Menurut Arung, di dalam percakapan tersebut, semacam ada upaya untuk menahan langkahnya dan teman-teman pemohon lain dalam melakukan judicial riview terhadap UU TNI di Mahkamah Konstitusi. “Dalam percakapan itu ada kecenderungan untuk menahan langkah saya. Ya seperti mencabut atau tidak meneruskan (permohonan ke MK). Ya pasti kan arahnya ke sana,” tuturnya kemudian.
Konsistensi di Tengah Intimidasi
Dari keempat mahasiswa FH UII yang menjadi pemohon uji formil UU TNI itu, hingga hari ini, hanya Satrio, yang tempat tinggalnya tidak didatangi dan identitas pribadinya tidak ditelusuri oleh OTK, Babinsa, Kodim maupun Korem.
“Yang pasti, sangat patut diduga, (kedatangan OTK, Babinsa, dan telepon dari Intel Korem) ada kaitannya dengan uji formil ini. Karena kan jelas, mereka datang dengan membawa cerita tentang uji formil itu,” tegas Arung.
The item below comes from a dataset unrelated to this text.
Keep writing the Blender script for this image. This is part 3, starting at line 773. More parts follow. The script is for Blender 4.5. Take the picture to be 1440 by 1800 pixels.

Setelah mengalami rentetan peristiwa intimidasi itu, keempat mahasiswa FH UII tersebut, meskipun masih punya kekhawatiran, tetap konsisten melanjutkan permohonan dan tidak akan mencabutnya. “Keberanian tetap. Akan terus maju. Nggak ada pikiran untuk mengundurkan diri nggak ada. Tetapi keresahan dalam hati pasti ada. Khawatir,” tutup Arung kemudian.